College — especially randomized roommate assignments — is one of the few places where people are truly forced to mix. But “The Sex Lives of College Girls” only scratches the surface of that potential. College could be the only time when you live day in and day out with people whose lifestyles and upbringings don’t match yours. A show in this setting has the potential to challenge narratives about how we understand one another, and the best way to do it would be with thoughtful, engaging discussions between its leads. Instead, discussions around controversial topics happen haphazardly or get wrapped up in neat, cookie-cutter packages. The moral grays of life are ignored, despite the fact the morally gray conversations are the ones most of us need to have.

The cast includes Leighton (Reneé Rapp), a wealthy, somewhat bratty girl who grew attending New York private schools; Whitney (Alyah Chanelle Scott), a soccer star navigating life as the daughter of a senator; Kimberly (Pauline Chalamet), a small-town girl paying for school through financial aid and work study; and Bela (Amrit Kaur), who, like Kaling herself, is a bright aspiring comedian.

A big part of the show is that it portrays these girls — random college roommates with vastly different personalities and backgrounds — coming together just as on a real college campus. This could have been an opportunity for all sorts of unexpected exchanges. Instead, they go mostly unexplored, papered over or used as punchlines rather than dialogue.

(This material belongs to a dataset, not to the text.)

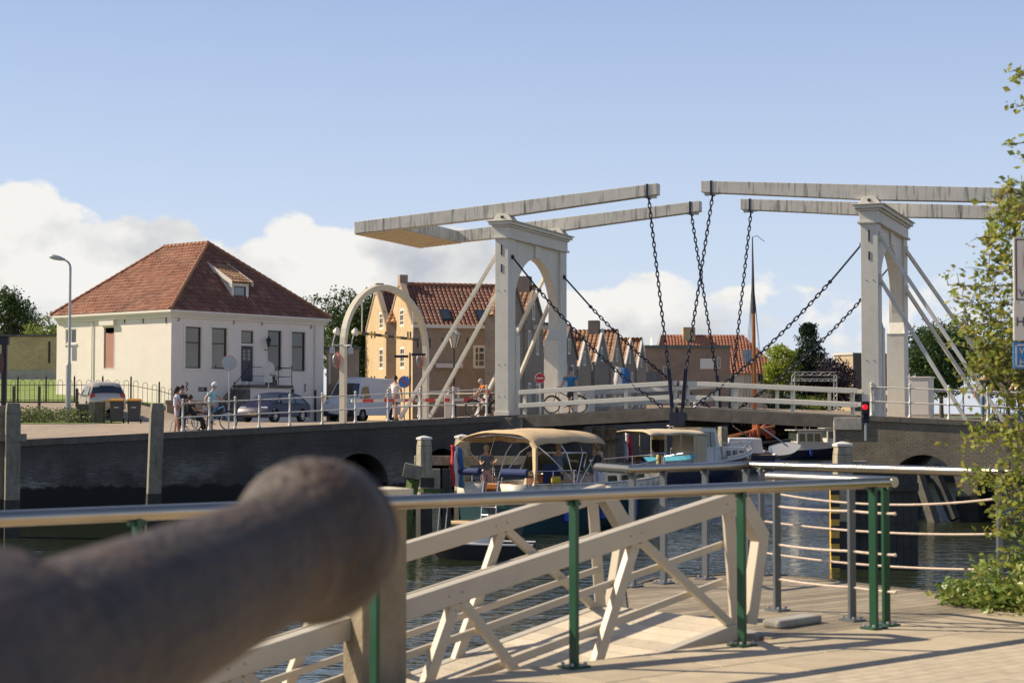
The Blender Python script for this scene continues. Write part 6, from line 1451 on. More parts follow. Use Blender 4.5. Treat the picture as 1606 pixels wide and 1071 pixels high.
# ================================================================== VEHICLES
def carpaint(name, col, metal=.3): return mat(name, col, .34, metal, var=.03, coat=.1, spec=.3)
m_carglass = glassmat('car_glass', (.02, .025, .03), .04); m_lamp = mat('headlamp_glass', (.55, .56, .58), .1, .3); m_tail = mat('tail_lamp', (.35, .02, .03), .2); m_tyre = m_rubber; m_rim = mat('alloy_rim', (.45, .45, .46), .35, .8); m_plate = mat('yellow_plate', (.55, .33, .04), .5)
def car(name, label, cat, loc, rz, L, W, H, prof, belt, paint, wheels, wr, wins, rear_glass, front_glass, lamps, grille=True):
    """local frame: x forward, y left, z up; prof = outline (x,z) from rear bottom over the roof to front bottom"""
    t = thing(name, label, cat, loc, rz)
    def hw(z): return W/2*(1-.03*max(0, .5-z)) if z < belt else W/2*(1-.26*(z-belt)/(H-belt))
    out = []
    # bottom edge with wheel arches, front to rear
    bot = []
    zf = prof[-1][1]
    for wx in sorted(wheels, reverse=True):
        for k in range(9): a = math.pi*k/8; bot.append((wx+(wr+.07)*math.cos(a), wr+(wr+.07)*math.sin(a)*1.0 if math.sin(a) > .35 else max(zf, wr+(wr+.07)*math.sin(a))))
    side = prof+bot
    n = len(prof); q = MB(); st = (-1, -.92, -.5, 0, .5, .92, 1)
    for i, (x, z) in enumerate(prof):
        for s_ in st:
            w_ = hw(z); y = s_*w_; crown = (1-s_*s_); q.v.append(Vector((x+(.06*crown if x > L*.35 else -.05*crown if x < -L*.35 else 0), y, z+.03*crown*(1 if z > .6*H else .5)-(.03 if abs(s_) == 1 and z > belt else 0))))
    m_ = len(st)
    for i in range(n-1):
        for k in range(m_-1): q.f.append((i*m_+k, i*m_+k+1, (i+1)*m_+k+1, (i+1)*m_+k))
    for s_ in (-1, 1):
        q.poly([(x, s_*hw(z), z-(.03 if z > belt and i < n else 0)) for i, (x, z) in enumerate(side)])
    q.build('body', paint, t, smooth=True, sharp=32, world=False)
    q = MB(); q.box((0, 0, zf+.12), (L*.9, W*.8, .16)); q.build('underbody', m_black, t, world=False)
    for wx in wheels:
        for s_ in (-1, 1):
            q = MB(); c = Vector((wx, s_*(W/2-.11), wr)); rm = Matrix.Rotation(R(90), 3, 'X')
            q.lathe(c, [(wr*.62, -.1), (wr*.95, -.1), (wr, -.07), (wr, .07), (wr*.95, .1), (wr*.62, .1)], 24, rm); w_ = q.build('wheel', m_tyre, t, world=False)
            q = MB(); q.lathe(c+Vector((0, s_*.09, 0)), [(wr*.64, -.01), (wr*.60, .01), (wr*.15, .012)], 20, rm)
            for k in range(5):
                a = 2*math.pi*k/5; q.bar(c+Vector((0, s_*.105, 0)), c+Vector((wr*.58*math.cos(a), s_*.105, wr*.58*math.sin(a))), .05, .02, (0, 1, 0))
            q.build('rim', m_rim, w_, world=False)
    for P in wins:
        for s_ in (-1, 1):
            q = MB(); pp = [(x, s_*(hw(z)+.006), z-.02) for x, z in P]; q.poly(pp); q.build('side_window', m_carglass, t, world=False)
    for (a, b, nm) in ((rear_glass[0], rear_glass[1], 'rear_window'), (front_glass[0], front_glass[1], 'windscreen')):
        q = MB(); (x0, z0), (x1, z1) = a, b; d = Vector((z1-z0, 0, -(x1-x0))).normalized(); d = d if (d.x > 0) == (x0 > 0) else -d
        if d.z < 0: d = -d
        pts = []
        for (x, z) in ((x0, z0), (x1, z1)):
            pts.append([(x+(.06 if x > 0 else -.05)*(1-s_*s_)*(.8 if abs(x) > L*.35 else .15)+d.x*.016, s_*hw(z)*.9, z+.03*(1-s_*s_)+d.z*.016) for s_ in (-1, -.5, 0, .5, 1)])
        for k in range(4): q.quad(pts[0][k], pts[0][k+1], pts[1][k+1], pts[1][k])
        q.build(nm, m_carglass, t, world=False)
    for (nm, x, y, z, sx, sy, sz, m_) in lamps:
        for s_ in (-1, 1): q = MB(); q.box((x, s_*y, z), (sx, sy, sz)); q.build(nm, m_, t, world=False, bevel=min(sx, sy, sz)*.3)
    q = MB(); e = L/2+.055
    q.box((-e+.02, 0, .62 if H < 2 else .55), (.02, .5, .11)); q.build('number_plate', m_plate, t, world=False)
    q = MB(); q.box((e-.01, 0, .42), (.02, .5, .11)); q.build('number_plate', m_plate, t, world=False)
    if grille: q = MB(); q.box((L/2+.02, 0, .36), (.06, W*.5, .16)); q.build('grille', m_black, t, world=False, bevel=.02)
    for s_ in (-1, 1): q = MB(); q.ball((front_glass[0][0]-.15, s_*(W/2+.08), belt+.08), .1, 8, (.7, 1, .75)); q.build('wing_mirror', paint, t, world=False, smooth=True)
    return t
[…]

Leighton, for instance, is somewhat mean to her roommates early on. She then buys them off with iPads to make it up to them — and it does the trick instead of serve as a springboard to a conversation about buying friendship or throwing around cash. Instead, it’s her volunteer work that makes her more self-aware.

Kimberly, who is white, is similarly obtuse when it comes to race. In one scene, she expresses her excitement at finally making a “Black friend” to another character. In another scene, Whitney, who is Black, sees Kimberly wearing a dashiki as she prepares to meet a cultural group. The issue is quickly glossed over, however, with a (somewhat unconvincing) joke.

Indeed, there’s a lot of glossing over of serious topics on the show. The series will touch on major issues only to rarely, if ever, bring them up again — Whitney takes on the disparity between male and female athletes for a brief moment; students protesting student debt serve as material for a one-liner. You can’t help but wonder whether the show is tossing away some of its most interesting material.

Being in college means living with new types of people, and that experience is oftentimes surprising, weird and all sorts of other things. Not fully plumbing these depths is a lost opportunity, because there aren’t nearly as many shows about college life as there are high school life, though admittedly “The Sex Lives of College Girls” might still be finding its footing and could explore these horizons more fully next season.

IndieWire says the show feels more like a "workplace comedy" of adults than a coming-of-age story about coeds, and while the publication might mean it as a positive, that artistic choice takes away from some of the complexities the show could otherwise present about its characters, their relationships and modern society. A show that is fueled by laughs while rarely examining what lies beneath the surface misses what’s so messy — and great — about the college years.